“Non c’è più rispetto”, diceva una canzone di successo degli anni Ottanta. E, a quanto pare, non c’è ancora. Tanto che i responsabili del vocabolario Treccani hanno scelto proprio il termine “rispetto” come parola dell’anno per il 2024. Non che servisse questa informazione per evidenziare il problema, ma l’occasione è senz’altro utile alla riflessione e aiuta a definire l’impatto dell’assenza di rispetto e a capire come questo fenomeno sia capace di condizionare le nostre esistenze.

La magnanima concessione

Ciò che colpisce è che questo termine ricorra con straordinaria frequenza nei discorsi di tanti: non solo abusato, quindi, ma soprattutto equivocato e frainteso.
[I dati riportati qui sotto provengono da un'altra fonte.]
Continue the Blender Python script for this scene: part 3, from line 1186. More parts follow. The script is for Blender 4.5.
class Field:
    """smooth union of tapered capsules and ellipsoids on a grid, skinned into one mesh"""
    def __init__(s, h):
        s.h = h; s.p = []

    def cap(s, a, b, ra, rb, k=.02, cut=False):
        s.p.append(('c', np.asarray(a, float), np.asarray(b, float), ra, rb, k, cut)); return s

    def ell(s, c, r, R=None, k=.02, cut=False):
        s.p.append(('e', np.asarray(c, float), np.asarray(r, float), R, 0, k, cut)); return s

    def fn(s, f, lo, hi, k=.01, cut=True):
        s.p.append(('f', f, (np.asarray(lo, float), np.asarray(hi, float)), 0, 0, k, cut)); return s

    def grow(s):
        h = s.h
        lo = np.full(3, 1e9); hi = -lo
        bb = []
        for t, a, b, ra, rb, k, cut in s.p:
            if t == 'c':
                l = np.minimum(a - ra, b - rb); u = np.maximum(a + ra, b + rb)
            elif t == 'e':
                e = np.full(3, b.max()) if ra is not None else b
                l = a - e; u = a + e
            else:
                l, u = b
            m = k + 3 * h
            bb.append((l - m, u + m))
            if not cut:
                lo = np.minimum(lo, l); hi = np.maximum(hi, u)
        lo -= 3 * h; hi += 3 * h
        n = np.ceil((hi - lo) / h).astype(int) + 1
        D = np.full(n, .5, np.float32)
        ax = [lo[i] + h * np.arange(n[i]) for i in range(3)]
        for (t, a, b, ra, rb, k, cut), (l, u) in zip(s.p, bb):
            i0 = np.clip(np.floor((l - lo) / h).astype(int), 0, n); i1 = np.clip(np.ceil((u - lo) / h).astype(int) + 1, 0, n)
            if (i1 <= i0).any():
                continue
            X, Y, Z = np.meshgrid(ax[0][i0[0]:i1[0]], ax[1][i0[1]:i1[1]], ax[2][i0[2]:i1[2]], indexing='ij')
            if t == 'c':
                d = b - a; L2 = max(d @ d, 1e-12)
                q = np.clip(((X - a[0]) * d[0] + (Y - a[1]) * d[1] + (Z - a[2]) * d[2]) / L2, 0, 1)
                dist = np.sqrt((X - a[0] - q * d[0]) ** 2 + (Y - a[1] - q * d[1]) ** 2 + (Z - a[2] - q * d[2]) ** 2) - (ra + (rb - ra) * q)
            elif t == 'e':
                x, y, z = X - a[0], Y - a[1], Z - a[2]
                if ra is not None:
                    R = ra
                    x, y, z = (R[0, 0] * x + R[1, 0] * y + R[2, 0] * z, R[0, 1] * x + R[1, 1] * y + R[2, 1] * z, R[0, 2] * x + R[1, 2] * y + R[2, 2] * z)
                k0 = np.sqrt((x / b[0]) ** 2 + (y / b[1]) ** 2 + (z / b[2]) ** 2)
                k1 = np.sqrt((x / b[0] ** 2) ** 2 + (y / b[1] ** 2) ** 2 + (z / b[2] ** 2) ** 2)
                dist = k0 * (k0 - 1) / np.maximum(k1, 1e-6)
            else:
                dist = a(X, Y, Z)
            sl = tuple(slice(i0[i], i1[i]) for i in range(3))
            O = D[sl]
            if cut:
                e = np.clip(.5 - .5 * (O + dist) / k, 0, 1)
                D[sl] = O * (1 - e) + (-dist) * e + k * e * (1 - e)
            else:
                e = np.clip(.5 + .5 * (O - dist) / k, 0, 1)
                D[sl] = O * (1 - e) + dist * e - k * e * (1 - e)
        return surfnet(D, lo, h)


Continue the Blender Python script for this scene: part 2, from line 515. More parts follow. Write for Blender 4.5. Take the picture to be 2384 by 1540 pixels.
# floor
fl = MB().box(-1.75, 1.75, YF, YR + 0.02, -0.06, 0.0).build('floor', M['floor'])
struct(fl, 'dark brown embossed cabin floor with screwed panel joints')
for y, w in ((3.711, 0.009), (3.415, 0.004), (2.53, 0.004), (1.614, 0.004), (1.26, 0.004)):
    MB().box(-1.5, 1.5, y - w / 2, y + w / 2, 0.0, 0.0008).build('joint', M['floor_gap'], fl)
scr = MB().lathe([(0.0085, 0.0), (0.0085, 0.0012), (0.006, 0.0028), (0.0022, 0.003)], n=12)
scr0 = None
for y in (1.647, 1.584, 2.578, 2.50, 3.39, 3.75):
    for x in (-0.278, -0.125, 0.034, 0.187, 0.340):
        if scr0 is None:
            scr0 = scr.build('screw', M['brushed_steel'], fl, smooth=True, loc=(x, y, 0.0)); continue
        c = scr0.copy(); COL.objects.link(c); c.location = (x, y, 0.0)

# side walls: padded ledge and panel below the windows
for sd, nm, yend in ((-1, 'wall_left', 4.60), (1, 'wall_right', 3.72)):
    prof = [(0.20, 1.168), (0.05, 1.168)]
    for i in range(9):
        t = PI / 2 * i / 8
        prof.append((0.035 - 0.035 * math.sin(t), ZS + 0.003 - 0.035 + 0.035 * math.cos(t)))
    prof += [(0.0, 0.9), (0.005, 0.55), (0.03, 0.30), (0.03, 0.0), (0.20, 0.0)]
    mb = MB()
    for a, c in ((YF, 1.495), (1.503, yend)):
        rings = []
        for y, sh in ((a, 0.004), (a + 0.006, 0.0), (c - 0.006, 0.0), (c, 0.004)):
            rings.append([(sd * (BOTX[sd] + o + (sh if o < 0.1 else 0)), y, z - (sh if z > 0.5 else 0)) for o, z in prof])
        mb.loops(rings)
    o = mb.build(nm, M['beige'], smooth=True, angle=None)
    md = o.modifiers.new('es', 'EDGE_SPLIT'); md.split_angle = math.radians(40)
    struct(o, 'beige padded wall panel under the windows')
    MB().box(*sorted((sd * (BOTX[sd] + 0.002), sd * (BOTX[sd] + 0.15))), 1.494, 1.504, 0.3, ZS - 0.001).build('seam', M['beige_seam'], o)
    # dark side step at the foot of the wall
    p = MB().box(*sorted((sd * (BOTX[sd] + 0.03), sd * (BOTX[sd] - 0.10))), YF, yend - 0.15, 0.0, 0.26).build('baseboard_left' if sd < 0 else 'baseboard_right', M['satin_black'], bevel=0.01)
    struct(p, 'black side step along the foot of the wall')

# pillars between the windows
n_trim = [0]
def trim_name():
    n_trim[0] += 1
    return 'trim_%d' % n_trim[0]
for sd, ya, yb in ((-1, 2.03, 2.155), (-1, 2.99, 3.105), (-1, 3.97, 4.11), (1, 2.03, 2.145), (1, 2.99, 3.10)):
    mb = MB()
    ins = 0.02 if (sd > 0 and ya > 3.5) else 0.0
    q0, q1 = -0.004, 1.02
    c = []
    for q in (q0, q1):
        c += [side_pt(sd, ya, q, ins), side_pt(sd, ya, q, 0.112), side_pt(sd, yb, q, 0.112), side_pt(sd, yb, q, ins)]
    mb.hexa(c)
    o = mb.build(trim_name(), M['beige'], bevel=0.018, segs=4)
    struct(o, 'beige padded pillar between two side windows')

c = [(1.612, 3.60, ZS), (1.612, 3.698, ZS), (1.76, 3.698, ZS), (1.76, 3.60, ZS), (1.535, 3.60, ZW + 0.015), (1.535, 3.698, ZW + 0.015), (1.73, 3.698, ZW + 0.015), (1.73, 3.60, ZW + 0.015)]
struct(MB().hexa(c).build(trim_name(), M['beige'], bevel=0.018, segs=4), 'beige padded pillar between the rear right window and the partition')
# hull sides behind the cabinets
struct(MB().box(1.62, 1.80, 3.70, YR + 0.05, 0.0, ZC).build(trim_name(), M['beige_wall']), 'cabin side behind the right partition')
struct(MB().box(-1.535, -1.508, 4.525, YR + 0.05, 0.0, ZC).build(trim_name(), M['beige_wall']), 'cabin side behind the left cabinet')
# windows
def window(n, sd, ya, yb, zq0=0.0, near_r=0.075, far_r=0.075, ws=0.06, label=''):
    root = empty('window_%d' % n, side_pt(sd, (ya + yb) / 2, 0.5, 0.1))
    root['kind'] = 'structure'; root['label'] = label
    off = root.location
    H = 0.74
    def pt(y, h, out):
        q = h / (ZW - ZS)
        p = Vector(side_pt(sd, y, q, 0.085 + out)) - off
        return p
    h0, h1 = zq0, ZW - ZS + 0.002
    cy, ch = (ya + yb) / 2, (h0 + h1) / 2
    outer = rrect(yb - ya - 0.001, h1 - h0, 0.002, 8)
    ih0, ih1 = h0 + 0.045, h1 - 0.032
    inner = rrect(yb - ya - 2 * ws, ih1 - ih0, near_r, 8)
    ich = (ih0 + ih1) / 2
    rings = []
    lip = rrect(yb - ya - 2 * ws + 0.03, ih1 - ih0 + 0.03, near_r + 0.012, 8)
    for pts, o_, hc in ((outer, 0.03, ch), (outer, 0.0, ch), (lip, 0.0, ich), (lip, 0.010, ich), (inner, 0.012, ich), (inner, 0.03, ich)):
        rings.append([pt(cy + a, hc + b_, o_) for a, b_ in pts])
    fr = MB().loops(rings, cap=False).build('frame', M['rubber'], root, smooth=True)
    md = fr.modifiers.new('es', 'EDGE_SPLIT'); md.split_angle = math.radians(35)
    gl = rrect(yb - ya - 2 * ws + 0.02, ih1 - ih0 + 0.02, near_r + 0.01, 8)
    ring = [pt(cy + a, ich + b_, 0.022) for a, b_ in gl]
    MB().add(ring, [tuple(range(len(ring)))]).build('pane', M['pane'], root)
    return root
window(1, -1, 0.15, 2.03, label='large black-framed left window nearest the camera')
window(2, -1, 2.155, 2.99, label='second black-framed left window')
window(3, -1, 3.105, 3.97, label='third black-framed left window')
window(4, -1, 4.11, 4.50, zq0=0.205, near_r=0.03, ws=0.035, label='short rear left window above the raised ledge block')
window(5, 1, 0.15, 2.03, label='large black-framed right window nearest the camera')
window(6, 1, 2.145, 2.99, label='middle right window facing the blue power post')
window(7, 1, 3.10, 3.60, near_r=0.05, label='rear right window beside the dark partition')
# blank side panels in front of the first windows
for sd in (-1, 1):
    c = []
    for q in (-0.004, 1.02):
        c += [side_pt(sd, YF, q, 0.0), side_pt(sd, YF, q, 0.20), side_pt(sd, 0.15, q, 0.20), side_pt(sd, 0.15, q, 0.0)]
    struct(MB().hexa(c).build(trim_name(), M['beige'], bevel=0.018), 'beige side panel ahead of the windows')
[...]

A brandirne il senso, piegandolo al proprio comodo, sono infatti tutti coloro che a qualsiasi titolo vogliono salvaguardare posizioni dominanti ai danni del prossimo. Parliamo – per capirci – del rispetto che pretendono patriarchi, violenti, manipolatori e sfruttatori di ogni risma. Algebricamente, si potrebbe dire che il rispetto di cui blaterano questi aguzzini vale quanto l’inverso della libertà. Perché è evidente che a ogni indebita estorsione di rispetto corrisponde una mutilazione dei diritti. Se, generalmente, c’è una certa macroscopica concordia sul concetto di rispetto nell’ambito della legge – nel senso che è universalmente accettata l’esigenza di dover rispettare le norme per vivere in pace – altrettanto non si può dire quando si scende nel particolare delle dinamiche sociali, specie quelle che coinvolgono le condotte più controverse. Su quel fronte il famigerato rispetto è in realtà fuori controllo, determinando sacche di afflizione per intere categorie di cittadini cui non viene riconosciuto, se non – nei casi limite – nella forma residuale di una magnanima concessione. Uno degli equivoci più disturbanti, sotto questo aspetto, è quello che riguarda la confusione tra la definizione canonica di rispetto e l’accettazione. L’esempio più immediato che si può offrire riguarda i conflitti che sorgono intorno agli orientamenti sessuali degli individui: ancora lontane dall’ottenere il pacifico rispetto che meritano, queste situazioni sono in molti casi sospese nella patetica nebbia dell’accettazione. Qualcosa, cioè, che è molto prossimo all’ancora più gretta e ipocrita categoria della tolleranza. Questo si verifica inevitabilmente quando il rispetto – atteso e dovuto – non è confortato dagli opportuni riconoscimenti di legge, certo, ma ancor più si deve a una resistenza culturale che fa dell’inclusività una minaccia identitaria, della diversità una macchia e dell’eguaglianza una troppo a lungo sospirata chimera. Un fronte, questo, sul quale l’impegno dei singoli e delle istituzioni non è mai abbastanza: fino a ora, certamente, non sufficiente.

La coerenza è un valore ma non una gabbia

Per lamentarsi del prossimo bisogna però avere la coscienza pulita. E nello specifico sarà molto difficile che qualcuno ci rispetti, nel senso più ampio e positivo del termine, se non avremo fatto tutto il possibile per rispettare noi stessi. E su questo in tanti hanno un gran lavoro da fare: riconoscendo ad esempio nella coerenza un valore ma non una gabbia, e valutando quali nostre condotte – che riteniamo magari impeccabili – possano invece ledere oggettive aspettative del prossimo. E, ancora, partecipando a ogni lecita iniziativa che possa garantire ai diritti un rispetto solido, reciproco e definitivo. L’etimologia del termine stesso, ahimè, è un po’ scoraggiante. Perché il lemma dovrebbe rimandare al guardarsi alle spalle, dietro di sé. Appare forse troppo ottimistico, una pia illusione, giacché in tanti – vedendo solo sé stessi – faticano a guardare in qualsiasi altra direzione. Figuriamoci indietro.